First desktop for work/study related windows another for research/info related windows and third one for chill/media related windows, sometimes you work on more than two documents at the same time and researching theme with timeouts for chill so multiple desktops is very useful
For every desktop there is a desk-bottom, so one is wise to be cautious ʘ‿ʘ
I used to use them a lot when monitors were smaller and I put one full screen window on each desktop. With bigger monitors and multiple windows open on just one, I don't really use them anymore.
Using multiple desktops may help you keep all those open programs more organized. :)
I use only use them at work. One desktop is for e-mail, chats, and my music player, the other has all the stuff I need for whatever I'm actually working on at the moment. If I'm switching back and forth between two unrelated tasks, I might use a third to keep everything for the two tasks separate.
It's like having a second or third monitor but instead of moving your eyes to the other monitor you move the desktop you're currently looking at.

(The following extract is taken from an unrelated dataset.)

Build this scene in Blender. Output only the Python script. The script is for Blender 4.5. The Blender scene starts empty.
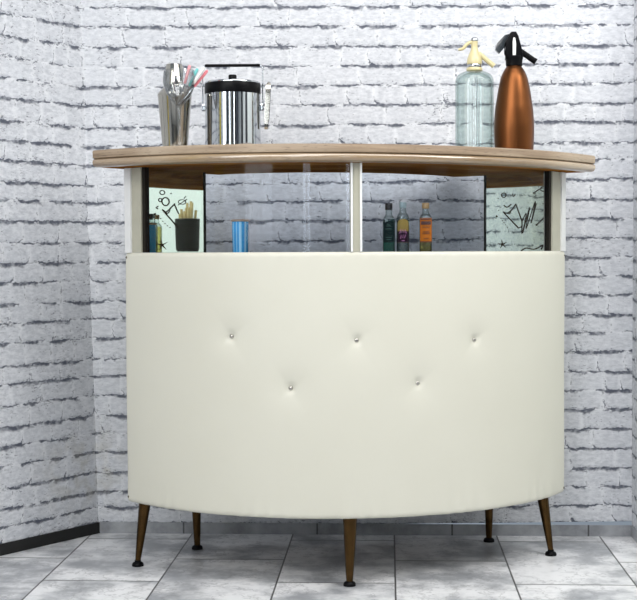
import bpy, bmesh, math, random
from mathutils import Vector, Matrix
random.seed(7)
sc = bpy.context.scene
COL = sc.collection
PI = math.pi
# ---- brick courses read off the wallpaper: bottom line of every course (height, slope) and its upright joints (metres along the wall)
ROWS = [(1.6086, -0.00849), (1.5514, -0.00875), (1.4955, -0.00902), (1.4361, -0.00823), (1.3806, -0.00342), (1.3234, -0.00266), (1.2671, -0.00496), (1.2102, 0.00414), (1.1517, -0.00037), (1.1, 0.0048), (1.041, 0.00559), (0.9862, 0.0004), (0.9303, 0.00217), (0.8714, 0.0054), (0.8147, 0.00636), (0.7599, 0.0075), (0.7037, 0.01091), (0.6468, 0.00656), (0.5935, 0.00972), (0.535, 0.01481), (0.4802, 0.00857), (0.4229, 0.01139), (0.3655, 0.0142), (0.3095, 0.01167), (0.2532, 0.01057), (0.1948, 0.01238), (0.1394, 0.01394), (0.0864, 0.00909), (0.0326, 0.01762)]
JOINTS = [[-0.773, -0.565, -0.271, -0.009, 0.223, 0.482], [-0.913, -0.669, -0.439, -0.348, -0.191, -0.093, 0.054, 0.138, 0.252, 0.381, 0.547, 0.64], [-0.781, -0.605, -0.395, -0.304, -0.118, -0.029, 0.072, 0.186, 0.352, 0.488, 0.688], [-0.795, -0.67, -0.496, -0.344, -0.17, -0.045, 0.145, 0.281, 0.414, 0.504, 0.591, 0.669], [-0.799, -0.626, -0.452, -0.302, -0.152, -0.074, 0.017, 0.101, 0.252, 0.475, 0.624], [-0.818, -0.732, -0.568, -0.42, -0.279, -0.1, 0.083, 0.18, 0.31, 0.454, 0.548, 0.638], [-0.769, -0.627, -0.509, -0.385, -0.273, -0.137, -0.056, 0.035, 0.145, 0.31, 0.425, 0.523], [-0.887, -0.809, -0.687, -0.539, -0.338, -0.193, -0.023, 0.142, 0.31, 0.498, 0.584, 0.663], [-0.756, -0.593, -0.474, -0.362, -0.159, -0.075, 0.006, 0.165, 0.31, 0.469, 0.646], [-0.813, -0.629, -0.48, -0.309, -0.156, 0.019, 0.165, 0.368, 0.483, 0.592], [-0.856, -0.718, -0.57, -0.413, -0.31, -0.157, -0.013, 0.082, 0.147, 0.31, 0.426, 0.563], [-0.877, -0.734, -0.6, -0.496, -0.373, -0.214, -0.069, 0.126, 0.246, 0.411, 0.57], [-0.803, -0.69, -0.556, -0.418, -0.318, -0.186, -0.04, 0.077, 0.252, 0.397, 0.513, 0.628], [-0.83, -0.72, -0.586, -0.452, -0.34, -0.185, -0.04, 0.141, 0.281, 0.426, 0.556, 0.65], [-0.894, -0.75, -0.601, -0.423, -0.275, -0.128, 0.048, 0.194, 0.339, 0.484, 0.686], [-0.817, -0.691, -0.512, -0.335, -0.158, 0.018, 0.194, 0.368, 0.513, 0.597], [-0.883, -0.721, -0.542, -0.364, -0.187, -0.011, 0.165, 0.339, 0.484, 0.594], [-0.812, -0.632, -0.454, -0.276, -0.099, 0.077, 0.252, 0.426, 0.528, 0.623], [-0.836, -0.663, -0.484, -0.306, -0.129, 0.047, 0.223, 0.397, 0.551, 0.635], [-0.909, -0.753, -0.574, -0.395, -0.217, -0.041, 0.135, 0.31, 0.527], [-0.873, -0.693, -0.514, -0.336, -0.159, 0.018, 0.194, 0.369, 0.508, 0.592, 0.671], [-0.811, -0.634, -0.455, -0.277, -0.1, 0.076, 0.252, 0.427, 0.514, 0.614, 0.658], [-0.847, -0.694, -0.545, -0.366, -0.189, -0.012, 0.164, 0.34, 0.485, 0.607], [-0.872, -0.725, -0.575, -0.396, -0.218, -0.041, 0.135, 0.31, 0.427, 0.549], [-0.821, -0.665, -0.486, -0.308, -0.13, 0.047, 0.223, 0.398, 0.5, 0.578], [-0.861, -0.726, -0.576, -0.397, -0.219, -0.042, 0.135, 0.31, 0.514, 0.645], [-0.811, -0.696, -0.532, -0.353, -0.175, 0.002, 0.179, 0.354, 0.561, 0.657], [-0.865, -0.727, -0.577, -0.413, -0.264, -0.131, 0.017, 0.164, 0.311, 0.462, 0.61], [-0.806, -0.637, -0.458, -0.279, -0.146, -0.013, 0.164, 0.325, 0.513, 0.637]]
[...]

It's good if you have sets of apps open for different tasks. I used to have one for programming (text editor/browser/console) and one for graphic editing (gimp/console/image viewer/blender), and one for general browsing/time wasting, all on two monitors. Pretty handy to keep your focus.
music can stay on one workspace
work on another
messenger on another.
my alt-tab is always in the right order, and accessing specific functions like music or messaging is a whole other key sequence and muscle memory.
Kind of. Not sure what’s out there now but circa 2008 there were Linux distros with multiple virtual desktops each with their own virtual desktop. So you could have one with 3 virtual desktops of its own, another with 3 different virtual desktops of its own, and so forth. Good for true power users but it could get confusing fast.
Virtual desktops on X go back a lot further than that. First X11 implementation was in 1990 with vtwm. The Amiga 1000 had it for their systems in 1985.
The Amiga had the ability to have multiple video screens that you could drag down and even display partially at the same time in different video modes, which was impressive. I don't recall virtual desktops but I suppose Workbench had that, idk.
Anyway I was just referring to my experience with workspaces/multiple virtual desktops in KDE or whatever.
I thought the same when it launched. Computer prices were skyrocketing, and they launched a new version with significant higher hardware requirements? It sounded as a terrible idea to me.